DATASET EXCERPT
──────
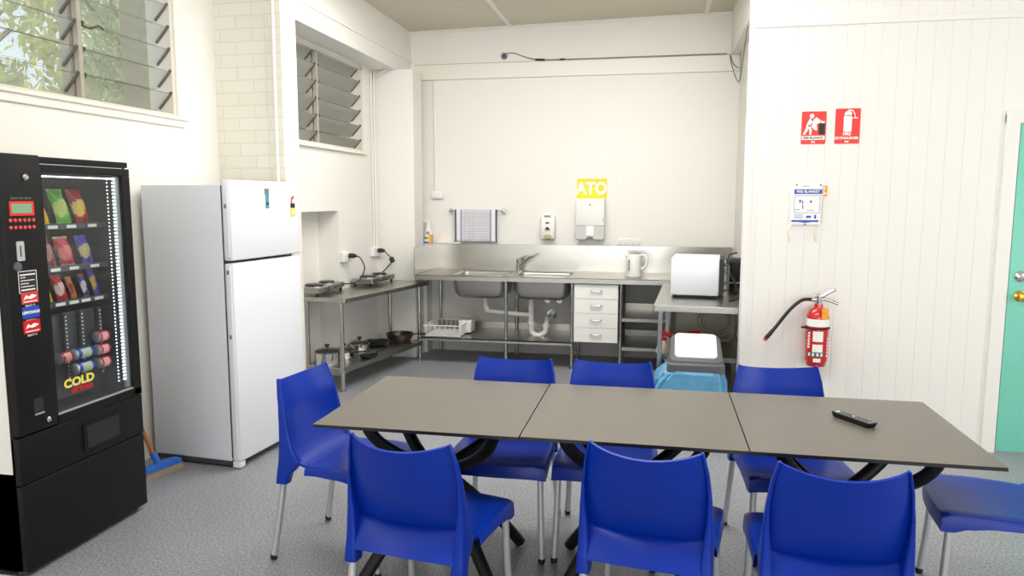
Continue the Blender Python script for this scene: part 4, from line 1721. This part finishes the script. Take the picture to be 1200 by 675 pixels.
# kettle
kt = thing('kettle', 'white electric jug kettle standing on sink bench near oven', 'kettle', (-.215, 7.05, BZ + .001), R(0))
b = B(M['white'])
b.lathe([(.0, .0), (.078, 0), (.082, .012), (.082, .020)], seg=28, sx=.95, sy=.85)
b.build('base', kt, smooth=40)
b = B(M['white'])
b.lathe([(.076, .020), (.078, .03), (.070, .12), (.066, .195), (.060, .205), (.02, .214), (0, .214)], seg=28, sx=.95, sy=.85)
b.tube([(-.052, 0, .20), (-.078, 0, .205), (-.085, 0, .203)], [.024, .018, .012], 10)
b.build('jug', kt, smooth=45)
b = B(M['white'])
b.tube(smooth_path([(.050, 0, .198), (.09, 0, .205), (.118, 0, .175), (.118, 0, .13), (.10, 0, .09), (.066, 0, .075)], 5), .013, 10, flat=.9)
b.build('handle', kt, smooth=50)
b = B(M['grey'])
b.box(-.048, -.036, -.064, -.050, .06, .165)
b.build('level_window', kt)

# ------------------------------------------------------------------ microwave table, oven and what is under it
ML = (-.016, 5.30, 0)
mt = thing('steel_table', 'deep stainless steel table carrying the white oven, in right kitchen corner', 'table', ML, R(-3.0))
MW, MD, MZ = .66, 1.47, .85
b = B(M['steel'])
b.prism(rrect(0, MW, 0, MD, .008), MZ - .046, MZ, 'xy')
b.build('worktop', mt, bevel=.003)
for x in (.03, MW - .05):
    for y in (.05, MD - .06):
        b = B(M['steel_tube'])
        b.box(x, x + .032, y, y + .032, .0, MZ - .04)
        b.build('leg', mt, bevel=.003)
b = B(M['steel'])
b.box(.03, MW - .03, .12, MD - .05, .452, .466)
b.box(.03, MW - .03, .12, .135, .435, .466)
b.build('shelf', mt, bevel=.002)
b = B(M['steel_tube'])
b.tube([(.10, .42, .466), (.10, .42, MZ - .046)], .014, 10)
b.build('shelf_support', mt, smooth=50)

mo = thing('benchtop_oven', 'white boxy benchtop oven seen from its plain side on steel table', 'oven', (.105, 5.74, MZ + .001), R(-5))
OW, OD, OH = .375, .44, .305
b = B(M['fridge'])
b.box(0, OW - .02, 0, OD, .02, OH, bev=.008)
b.build('body', mo, smooth=40)
b = B(M['ink'], M['dgrey'])
b.box(OW - .022, OW + .012, .008, OD - .008, .028, OH - .008)
b.use(1).box(OW + .012, OW + .016, .03, OD - .11, .05, OH - .05)
dd = b.build('door', mo, bevel=.003)
b = B(M['dgrey'])
b.tube([(OW + .012, .035, .06), (OW + .045, .035, .07), (OW + .045, .035, .25), (OW + .012, .035, .26)], .011, 8)
b.build('handle', dd, smooth=50)
b = B(M['alu'])
for z in (.25, .20):
    b.lathe([(.014, 0), (.012, .015), (0, .015)], seg=14, m=Matrix.Translation((OW + .012, .38, z)) @ Matrix.Rotation(R(90), 4, 'Y'))
b.build('knob', dd, smooth=40)
for x in (.03, OW - .05):
    for y in (.03, OD - .03):
        b = B(M['foot'])
        b.lathe([(.014, 0), (.014, .022)], (x, y, 0), 10)
        b.build('foot', mo, smooth=40)

ta = thing('toaster', 'black benchtop appliance with trailing cords squeezed between oven and right wall', 'appliance', (.645, 6.28, MZ), R(88))
b = B(M['blackm'])
b.box(-.13, .13, -.07, .07, .012, .265, bev=.025)
b.build('body', ta, smooth=40)
b = B(M['ink'])
b.box(-.10, .10, -.045, -.015, .263, .267)
b.box(-.10, .10, .015, .045, .263, .267)
b.build('slot', ta)
b = B(M['chrome'])
b.box(-.132, .132, -.072, .072, .075, .085)
b.build('trim_band', ta, bevel=.001)
b = B(M['foot'])
for x in (-.1, .1):
    for y in (-.05, .05):
        b = B(M['foot'])
        b.lathe([(.012, .001), (.012, .014)], (x, y, 0), 10)
        b.build('foot', ta)
b = B(M['ink'])
b.tube(smooth_path([(.66, 6.62, 1.05), (.60, 6.50, 1.10), (.57, 6.35, 1.09), (.57, 6.2, 1.03), (.60, 6.05, .95), (.62, 5.85, .88), (.56, 5.66, .862), (.53, 5.58, .859)], 6), .0085, 8)
b.tube(smooth_path([(.70, 6.9, 1.12), (.62, 6.7, 1.115), (.59, 6.4, 1.09), (.59, 6.2, 1.0), (.62, 6.1, .93), (.60, 6.0, .87)], 6), .007, 8)
b.build('power_cord', ta, world=True, smooth=50)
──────
TASK
Make an exact copy of the whole listing, but don't bring over any pictures.

EXERCISE ANSWER
Continue the Blender Python script for this scene: part 4, from line 1721. This part finishes the script. Take the picture to be 1200 by 675 pixels.
# kettle
kt = thing('kettle', 'white electric jug kettle standing on sink bench near oven', 'kettle', (-.215, 7.05, BZ + .001), R(0))
b = B(M['white'])
b.lathe([(.0, .0), (.078, 0), (.082, .012), (.082, .020)], seg=28, sx=.95, sy=.85)
b.build('base', kt, smooth=40)
b = B(M['white'])
b.lathe([(.076, .020), (.078, .03), (.070, .12), (.066, .195), (.060, .205), (.02, .214), (0, .214)], seg=28, sx=.95, sy=.85)
b.tube([(-.052, 0, .20), (-.078, 0, .205), (-.085, 0, .203)], [.024, .018, .012], 10)
b.build('jug', kt, smooth=45)
b = B(M['white'])
b.tube(smooth_path([(.050, 0, .198), (.09, 0, .205), (.118, 0, .175), (.118, 0, .13), (.10, 0, .09), (.066, 0, .075)], 5), .013, 10, flat=.9)
b.build('handle', kt, smooth=50)
b = B(M['grey'])
b.box(-.048, -.036, -.064, -.050, .06, .165)
b.build('level_window', kt)

# ------------------------------------------------------------------ microwave table, oven and what is under it
ML = (-.016, 5.30, 0)
mt = thing('steel_table', 'deep stainless steel table carrying the white oven, in right kitchen corner', 'table', ML, R(-3.0))
MW, MD, MZ = .66, 1.47, .85
b = B(M['steel'])
b.prism(rrect(0, MW, 0, MD, .008), MZ - .046, MZ, 'xy')
b.build('worktop', mt, bevel=.003)
for x in (.03, MW - .05):
    for y in (.05, MD - .06):
        b = B(M['steel_tube'])
        b.box(x, x + .032, y, y + .032, .0, MZ - .04)
        b.build('leg', mt, bevel=.003)
b = B(M['steel'])
b.box(.03, MW - .03, .12, MD - .05, .452, .466)
b.box(.03, MW - .03, .12, .135, .435, .466)
b.build('shelf', mt, bevel=.002)
b = B(M['steel_tube'])
b.tube([(.10, .42, .466), (.10, .42, MZ - .046)], .014, 10)
b.build('shelf_support', mt, smooth=50)

mo = thing('benchtop_oven', 'white boxy benchtop oven seen from its plain side on steel table', 'oven', (.105, 5.74, MZ + .001), R(-5))
OW, OD, OH = .375, .44, .305
b = B(M['fridge'])
b.box(0, OW - .02, 0, OD, .02, OH, bev=.008)
b.build('body', mo, smooth=40)
b = B(M['ink'], M['dgrey'])
b.box(OW - .022, OW + .012, .008, OD - .008, .028, OH - .008)
b.use(1).box(OW + .012, OW + .016, .03, OD - .11, .05, OH - .05)
dd = b.build('door', mo, bevel=.003)
b = B(M['dgrey'])
b.tube([(OW + .012, .035, .06), (OW + .045, .035, .07), (OW + .045, .035, .25), (OW + .012, .035, .26)], .011, 8)
b.build('handle', dd, smooth=50)
b = B(M['alu'])
for z in (.25, .20):
    b.lathe([(.014, 0), (.012, .015), (0, .015)], seg=14, m=Matrix.Translation((OW + .012, .38, z)) @ Matrix.Rotation(R(90), 4, 'Y'))
b.build('knob', dd, smooth=40)
for x in (.03, OW - .05):
    for y in (.03, OD - .03):
        b = B(M['foot'])
        b.lathe([(.014, 0), (.014, .022)], (x, y, 0), 10)
        b.build('foot', mo, smooth=40)

ta = thing('toaster', 'black benchtop appliance with trailing cords squeezed between oven and right wall', 'appliance', (.645, 6.28, MZ), R(88))
b = B(M['blackm'])
b.box(-.13, .13, -.07, .07, .012, .265, bev=.025)
b.build('body', ta, smooth=40)
b = B(M['ink'])
b.box(-.10, .10, -.045, -.015, .263, .267)
b.box(-.10, .10, .015, .045, .263, .267)
b.build('slot', ta)
b = B(M['chrome'])
b.box(-.132, .132, -.072, .072, .075, .085)
b.build('trim_band', ta, bevel=.001)
b = B(M['foot'])
for x in (-.1, .1):
    for y in (-.05, .05):
        b = B(M['foot'])
        b.lathe([(.012, .001), (.012, .014)], (x, y, 0), 10)
        b.build('foot', ta)
b = B(M['ink'])
b.tube(smooth_path([(.66, 6.62, 1.05), (.60, 6.50, 1.10), (.57, 6.35, 1.09), (.57, 6.2, 1.03), (.60, 6.05, .95), (.62, 5.85, .88), (.56, 5.66, .862), (.53, 5.58, .859)], 6), .0085, 8)
b.tube(smooth_path([(.70, 6.9, 1.12), (.62, 6.7, 1.115), (.59, 6.4, 1.09), (.59, 6.2, 1.0), (.62, 6.1, .93), (.60, 6.0, .87)], 6), .007, 8)
b.build('power_cord', ta, world=True, smooth=50)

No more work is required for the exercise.